---------- Source material ----------

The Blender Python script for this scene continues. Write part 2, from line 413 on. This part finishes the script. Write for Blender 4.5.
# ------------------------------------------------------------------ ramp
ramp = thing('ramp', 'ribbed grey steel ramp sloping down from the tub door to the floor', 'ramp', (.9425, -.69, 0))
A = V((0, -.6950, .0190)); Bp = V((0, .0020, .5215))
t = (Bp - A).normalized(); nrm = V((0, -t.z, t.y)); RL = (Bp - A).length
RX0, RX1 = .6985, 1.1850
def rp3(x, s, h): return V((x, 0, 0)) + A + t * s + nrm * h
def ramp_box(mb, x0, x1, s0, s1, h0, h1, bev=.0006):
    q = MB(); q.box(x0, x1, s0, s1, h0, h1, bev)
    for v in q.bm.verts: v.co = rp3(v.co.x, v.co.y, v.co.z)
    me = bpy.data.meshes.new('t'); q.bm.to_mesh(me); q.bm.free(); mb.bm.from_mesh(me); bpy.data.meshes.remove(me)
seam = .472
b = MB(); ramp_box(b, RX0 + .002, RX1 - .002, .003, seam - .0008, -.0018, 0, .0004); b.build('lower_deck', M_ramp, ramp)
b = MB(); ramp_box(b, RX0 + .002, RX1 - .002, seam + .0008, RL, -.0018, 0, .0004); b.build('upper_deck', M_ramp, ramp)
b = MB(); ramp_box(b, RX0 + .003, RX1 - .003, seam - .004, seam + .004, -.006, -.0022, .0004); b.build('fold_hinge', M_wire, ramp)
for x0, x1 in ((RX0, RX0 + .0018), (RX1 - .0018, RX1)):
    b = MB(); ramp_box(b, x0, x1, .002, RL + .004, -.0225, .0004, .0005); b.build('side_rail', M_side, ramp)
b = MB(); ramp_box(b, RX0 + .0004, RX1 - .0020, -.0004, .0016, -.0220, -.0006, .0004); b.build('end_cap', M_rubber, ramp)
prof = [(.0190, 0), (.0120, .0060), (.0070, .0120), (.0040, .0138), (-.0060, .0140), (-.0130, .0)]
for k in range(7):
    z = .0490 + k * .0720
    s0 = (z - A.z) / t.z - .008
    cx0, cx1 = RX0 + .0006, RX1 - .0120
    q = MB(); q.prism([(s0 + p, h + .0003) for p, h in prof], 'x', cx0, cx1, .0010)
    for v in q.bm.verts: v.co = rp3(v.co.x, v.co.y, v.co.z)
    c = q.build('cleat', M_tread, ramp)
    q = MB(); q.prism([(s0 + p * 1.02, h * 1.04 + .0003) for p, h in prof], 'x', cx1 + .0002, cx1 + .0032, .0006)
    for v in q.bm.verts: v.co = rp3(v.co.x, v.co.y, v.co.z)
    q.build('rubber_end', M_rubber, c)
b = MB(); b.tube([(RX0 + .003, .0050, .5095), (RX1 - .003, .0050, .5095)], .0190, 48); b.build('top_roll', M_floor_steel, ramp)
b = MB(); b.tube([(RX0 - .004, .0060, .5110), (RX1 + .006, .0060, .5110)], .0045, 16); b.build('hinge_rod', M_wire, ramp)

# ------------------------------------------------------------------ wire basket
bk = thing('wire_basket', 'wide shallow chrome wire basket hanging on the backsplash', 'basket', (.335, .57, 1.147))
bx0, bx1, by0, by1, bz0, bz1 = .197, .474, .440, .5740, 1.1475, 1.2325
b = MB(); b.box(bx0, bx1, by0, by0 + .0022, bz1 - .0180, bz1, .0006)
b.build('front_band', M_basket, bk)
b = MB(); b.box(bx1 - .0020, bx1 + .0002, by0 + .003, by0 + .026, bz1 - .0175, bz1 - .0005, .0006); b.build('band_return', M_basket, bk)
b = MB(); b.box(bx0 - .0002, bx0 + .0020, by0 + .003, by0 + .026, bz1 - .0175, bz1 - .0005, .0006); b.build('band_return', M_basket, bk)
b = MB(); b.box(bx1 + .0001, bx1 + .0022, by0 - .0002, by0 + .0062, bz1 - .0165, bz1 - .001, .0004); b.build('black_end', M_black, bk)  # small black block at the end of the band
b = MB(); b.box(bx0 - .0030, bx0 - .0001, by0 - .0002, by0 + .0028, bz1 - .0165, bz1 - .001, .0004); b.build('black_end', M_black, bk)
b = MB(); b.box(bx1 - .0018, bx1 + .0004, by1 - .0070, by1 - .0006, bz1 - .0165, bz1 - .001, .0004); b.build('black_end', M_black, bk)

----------

To do
Restate the listing in full, word for word.

Full solution
The Blender Python script for this scene continues. Write part 2, from line 413 on. This part finishes the script. Write for Blender 4.5.
# ------------------------------------------------------------------ ramp
ramp = thing('ramp', 'ribbed grey steel ramp sloping down from the tub door to the floor', 'ramp', (.9425, -.69, 0))
A = V((0, -.6950, .0190)); Bp = V((0, .0020, .5215))
t = (Bp - A).normalized(); nrm = V((0, -t.z, t.y)); RL = (Bp - A).length
RX0, RX1 = .6985, 1.1850
def rp3(x, s, h): return V((x, 0, 0)) + A + t * s + nrm * h
def ramp_box(mb, x0, x1, s0, s1, h0, h1, bev=.0006):
    q = MB(); q.box(x0, x1, s0, s1, h0, h1, bev)
    for v in q.bm.verts: v.co = rp3(v.co.x, v.co.y, v.co.z)
    me = bpy.data.meshes.new('t'); q.bm.to_mesh(me); q.bm.free(); mb.bm.from_mesh(me); bpy.data.meshes.remove(me)
seam = .472
b = MB(); ramp_box(b, RX0 + .002, RX1 - .002, .003, seam - .0008, -.0018, 0, .0004); b.build('lower_deck', M_ramp, ramp)
b = MB(); ramp_box(b, RX0 + .002, RX1 - .002, seam + .0008, RL, -.0018, 0, .0004); b.build('upper_deck', M_ramp, ramp)
b = MB(); ramp_box(b, RX0 + .003, RX1 - .003, seam - .004, seam + .004, -.006, -.0022, .0004); b.build('fold_hinge', M_wire, ramp)
for x0, x1 in ((RX0, RX0 + .0018), (RX1 - .0018, RX1)):
    b = MB(); ramp_box(b, x0, x1, .002, RL + .004, -.0225, .0004, .0005); b.build('side_rail', M_side, ramp)
b = MB(); ramp_box(b, RX0 + .0004, RX1 - .0020, -.0004, .0016, -.0220, -.0006, .0004); b.build('end_cap', M_rubber, ramp)
prof = [(.0190, 0), (.0120, .0060), (.0070, .0120), (.0040, .0138), (-.0060, .0140), (-.0130, .0)]
for k in range(7):
    z = .0490 + k * .0720
    s0 = (z - A.z) / t.z - .008
    cx0, cx1 = RX0 + .0006, RX1 - .0120
    q = MB(); q.prism([(s0 + p, h + .0003) for p, h in prof], 'x', cx0, cx1, .0010)
    for v in q.bm.verts: v.co = rp3(v.co.x, v.co.y, v.co.z)
    c = q.build('cleat', M_tread, ramp)
    q = MB(); q.prism([(s0 + p * 1.02, h * 1.04 + .0003) for p, h in prof], 'x', cx1 + .0002, cx1 + .0032, .0006)
    for v in q.bm.verts: v.co = rp3(v.co.x, v.co.y, v.co.z)
    q.build('rubber_end', M_rubber, c)
b = MB(); b.tube([(RX0 + .003, .0050, .5095), (RX1 - .003, .0050, .5095)], .0190, 48); b.build('top_roll', M_floor_steel, ramp)
b = MB(); b.tube([(RX0 - .004, .0060, .5110), (RX1 + .006, .0060, .5110)], .0045, 16); b.build('hinge_rod', M_wire, ramp)

# ------------------------------------------------------------------ wire basket
bk = thing('wire_basket', 'wide shallow chrome wire basket hanging on the backsplash', 'basket', (.335, .57, 1.147))
bx0, bx1, by0, by1, bz0, bz1 = .197, .474, .440, .5740, 1.1475, 1.2325
b = MB(); b.box(bx0, bx1, by0, by0 + .0022, bz1 - .0180, bz1, .0006)
b.build('front_band', M_basket, bk)
b = MB(); b.box(bx1 - .0020, bx1 + .0002, by0 + .003, by0 + .026, bz1 - .0175, bz1 - .0005, .0006); b.build('band_return', M_basket, bk)
b = MB(); b.box(bx0 - .0002, bx0 + .0020, by0 + .003, by0 + .026, bz1 - .0175, bz1 - .0005, .0006); b.build('band_return', M_basket, bk)
b = MB(); b.box(bx1 + .0001, bx1 + .0022, by0 - .0002, by0 + .0062, bz1 - .0165, bz1 - .001, .0004); b.build('black_end', M_black, bk)  # small black block at the end of the band
b = MB(); b.box(bx0 - .0030, bx0 - .0001, by0 - .0002, by0 + .0028, bz1 - .0165, bz1 - .001, .0004); b.build('black_end', M_black, bk)
b = MB(); b.box(bx1 - .0018, bx1 + .0004, by1 - .0070, by1 - .0006, bz1 - .0165, bz1 - .001, .0004); b.build('black_end', M_black, bk)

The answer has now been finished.